Although Mr Hammond had loosened the purse strings, Britain was still “not getting out of austerity”, with most areas of public spending seeing cuts over the next few years, Mr Johnson told Sky News.

On the OBR figures, borrowing is forecast to be £49.9 billion this year – £8.4 billion lower than predicted at the Spring Budget – and will fall every year to £25.6 billion in 2022-23 – which Mr Hammond said was “its lowest level in 20 years”.

As a percentage of GDP, debt will peak at 86.5% this year before falling to 79.1% in 2022-23 – “the first sustained decline in debt in 17 years”.

(PA Graphics)
(PA Graphics)

The Budget watchdog noted that the UK economy has slowed this year as higher inflation squeezed household finances.

It added: “The persistence of weak productivity growth does not bode well for the UK’s growth potential in the years ahead.”

Mr Hammond had managed to meet his target of having net debt falling each year as a share of GDP largely by announcing fresh sales of RBS shares and by an accounting change relating to housing associations, said the OBR.

Other measures announced include a cut from six to five weeks in the waiting time for new Universal Credit claims; a freeze on alcohol duties and the cancellation of a planned rise in fuel duty.
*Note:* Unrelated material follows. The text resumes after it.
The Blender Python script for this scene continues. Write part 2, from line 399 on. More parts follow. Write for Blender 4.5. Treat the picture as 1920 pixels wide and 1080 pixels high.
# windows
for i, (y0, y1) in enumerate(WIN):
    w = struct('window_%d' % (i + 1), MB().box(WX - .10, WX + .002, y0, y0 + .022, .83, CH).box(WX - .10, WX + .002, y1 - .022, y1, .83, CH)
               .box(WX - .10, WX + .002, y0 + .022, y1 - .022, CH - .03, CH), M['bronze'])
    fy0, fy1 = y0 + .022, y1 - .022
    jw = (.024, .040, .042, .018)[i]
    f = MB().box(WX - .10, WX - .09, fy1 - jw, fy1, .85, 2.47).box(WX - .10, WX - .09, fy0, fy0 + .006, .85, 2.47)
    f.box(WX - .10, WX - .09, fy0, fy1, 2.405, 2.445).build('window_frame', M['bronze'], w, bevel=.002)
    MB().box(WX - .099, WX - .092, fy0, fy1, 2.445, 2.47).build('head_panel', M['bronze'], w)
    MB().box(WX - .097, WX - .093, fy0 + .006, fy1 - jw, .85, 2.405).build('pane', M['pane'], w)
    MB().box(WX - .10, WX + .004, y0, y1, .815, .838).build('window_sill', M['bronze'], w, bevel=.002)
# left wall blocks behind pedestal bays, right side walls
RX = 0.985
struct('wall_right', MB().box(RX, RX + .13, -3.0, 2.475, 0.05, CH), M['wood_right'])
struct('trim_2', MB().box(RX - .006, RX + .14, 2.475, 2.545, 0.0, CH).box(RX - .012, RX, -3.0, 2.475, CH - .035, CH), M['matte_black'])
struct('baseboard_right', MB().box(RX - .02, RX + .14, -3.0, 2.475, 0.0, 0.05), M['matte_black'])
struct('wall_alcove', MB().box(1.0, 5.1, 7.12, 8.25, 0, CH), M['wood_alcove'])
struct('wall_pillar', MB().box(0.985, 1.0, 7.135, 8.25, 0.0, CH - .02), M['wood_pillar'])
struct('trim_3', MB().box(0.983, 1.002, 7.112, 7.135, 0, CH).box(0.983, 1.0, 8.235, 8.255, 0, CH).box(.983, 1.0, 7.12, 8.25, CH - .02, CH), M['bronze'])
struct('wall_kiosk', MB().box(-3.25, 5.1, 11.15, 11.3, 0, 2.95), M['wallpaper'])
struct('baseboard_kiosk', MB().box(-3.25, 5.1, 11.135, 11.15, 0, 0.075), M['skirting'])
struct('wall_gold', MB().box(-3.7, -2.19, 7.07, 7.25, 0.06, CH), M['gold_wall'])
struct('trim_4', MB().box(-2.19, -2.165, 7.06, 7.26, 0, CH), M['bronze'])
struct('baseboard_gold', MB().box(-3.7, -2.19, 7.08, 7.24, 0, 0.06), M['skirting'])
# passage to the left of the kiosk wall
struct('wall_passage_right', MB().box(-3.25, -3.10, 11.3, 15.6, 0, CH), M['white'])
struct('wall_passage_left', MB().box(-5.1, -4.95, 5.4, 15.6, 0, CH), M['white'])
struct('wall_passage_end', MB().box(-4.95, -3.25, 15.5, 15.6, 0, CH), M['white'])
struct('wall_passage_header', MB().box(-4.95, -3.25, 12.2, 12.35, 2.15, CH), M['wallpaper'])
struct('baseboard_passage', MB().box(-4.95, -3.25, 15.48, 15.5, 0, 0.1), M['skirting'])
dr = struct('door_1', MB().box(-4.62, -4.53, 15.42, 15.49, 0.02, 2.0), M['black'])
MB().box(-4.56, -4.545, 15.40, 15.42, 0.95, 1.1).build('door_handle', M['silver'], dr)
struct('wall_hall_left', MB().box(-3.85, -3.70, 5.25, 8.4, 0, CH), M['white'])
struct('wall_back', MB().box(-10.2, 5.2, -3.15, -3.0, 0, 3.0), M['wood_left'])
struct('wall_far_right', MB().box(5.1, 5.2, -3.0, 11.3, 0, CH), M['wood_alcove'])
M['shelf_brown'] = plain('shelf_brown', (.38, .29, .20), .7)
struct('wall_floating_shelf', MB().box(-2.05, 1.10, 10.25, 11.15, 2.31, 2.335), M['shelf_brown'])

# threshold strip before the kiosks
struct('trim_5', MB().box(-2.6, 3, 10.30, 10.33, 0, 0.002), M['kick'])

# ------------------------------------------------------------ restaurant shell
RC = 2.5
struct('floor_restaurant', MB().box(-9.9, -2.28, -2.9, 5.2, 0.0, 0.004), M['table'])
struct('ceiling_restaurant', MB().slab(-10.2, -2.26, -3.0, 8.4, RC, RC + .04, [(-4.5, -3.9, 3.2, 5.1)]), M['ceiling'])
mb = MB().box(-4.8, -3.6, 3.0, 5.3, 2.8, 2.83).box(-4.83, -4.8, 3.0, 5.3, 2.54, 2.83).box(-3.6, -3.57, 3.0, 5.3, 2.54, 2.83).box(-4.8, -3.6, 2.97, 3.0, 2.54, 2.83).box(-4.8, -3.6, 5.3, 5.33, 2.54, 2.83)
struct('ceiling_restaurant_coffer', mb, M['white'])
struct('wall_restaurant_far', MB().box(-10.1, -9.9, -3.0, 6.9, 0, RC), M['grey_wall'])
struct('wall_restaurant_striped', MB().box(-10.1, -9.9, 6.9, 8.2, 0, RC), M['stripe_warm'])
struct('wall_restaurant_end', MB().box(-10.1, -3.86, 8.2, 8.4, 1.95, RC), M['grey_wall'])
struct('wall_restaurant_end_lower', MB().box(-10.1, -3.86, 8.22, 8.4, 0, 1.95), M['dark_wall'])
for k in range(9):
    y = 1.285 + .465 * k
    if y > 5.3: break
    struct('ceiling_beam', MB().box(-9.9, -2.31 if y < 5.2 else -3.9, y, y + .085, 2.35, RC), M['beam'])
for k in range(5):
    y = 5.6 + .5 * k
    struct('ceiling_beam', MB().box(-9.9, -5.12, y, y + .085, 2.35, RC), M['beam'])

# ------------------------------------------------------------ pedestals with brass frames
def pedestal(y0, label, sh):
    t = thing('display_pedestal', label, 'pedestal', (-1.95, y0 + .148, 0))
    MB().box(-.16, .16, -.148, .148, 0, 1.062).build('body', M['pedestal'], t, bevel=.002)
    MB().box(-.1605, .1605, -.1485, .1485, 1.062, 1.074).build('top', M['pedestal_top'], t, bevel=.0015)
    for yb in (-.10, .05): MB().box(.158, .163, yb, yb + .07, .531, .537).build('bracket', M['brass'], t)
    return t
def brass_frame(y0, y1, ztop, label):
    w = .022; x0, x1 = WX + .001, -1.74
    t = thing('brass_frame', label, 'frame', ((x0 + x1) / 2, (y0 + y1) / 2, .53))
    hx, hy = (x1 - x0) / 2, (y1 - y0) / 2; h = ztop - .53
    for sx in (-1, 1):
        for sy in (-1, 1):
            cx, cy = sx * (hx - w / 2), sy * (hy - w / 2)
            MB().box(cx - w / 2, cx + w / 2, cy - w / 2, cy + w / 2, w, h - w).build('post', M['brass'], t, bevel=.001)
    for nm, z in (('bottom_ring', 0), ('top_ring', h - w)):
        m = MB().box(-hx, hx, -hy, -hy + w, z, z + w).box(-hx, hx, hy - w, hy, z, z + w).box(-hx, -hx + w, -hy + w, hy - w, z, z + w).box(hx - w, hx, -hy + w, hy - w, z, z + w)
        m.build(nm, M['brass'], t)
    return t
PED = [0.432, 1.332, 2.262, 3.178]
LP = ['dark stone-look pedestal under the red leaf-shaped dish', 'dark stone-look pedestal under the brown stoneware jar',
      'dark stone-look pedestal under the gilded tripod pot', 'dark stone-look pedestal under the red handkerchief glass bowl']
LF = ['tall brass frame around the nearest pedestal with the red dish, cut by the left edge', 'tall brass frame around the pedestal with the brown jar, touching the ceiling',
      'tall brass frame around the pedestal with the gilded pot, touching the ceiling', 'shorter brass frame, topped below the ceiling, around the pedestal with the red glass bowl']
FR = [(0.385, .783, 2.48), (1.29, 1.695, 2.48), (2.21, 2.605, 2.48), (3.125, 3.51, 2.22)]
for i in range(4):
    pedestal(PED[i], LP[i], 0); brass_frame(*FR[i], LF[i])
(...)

From April, business rates will increase in line with the CPI rate of inflation rather than the higher RPI rate – a shift that was not due to come in for another two years – saving firms £2.3 billion over the next five years.

He also set out measures to compensate firms affected by the so-called “staircase tax” which hits firms with premises on different floors of a building.

And in an effort to tackle tax-dodging by multinational online firms, income tax will be applied to royalties relating to UK sales, raising about £200 million a year.

Labour leader Jeremy Corbyn condemned the Budget, saying it amounted to a “record of failure with a forecast of more to come”.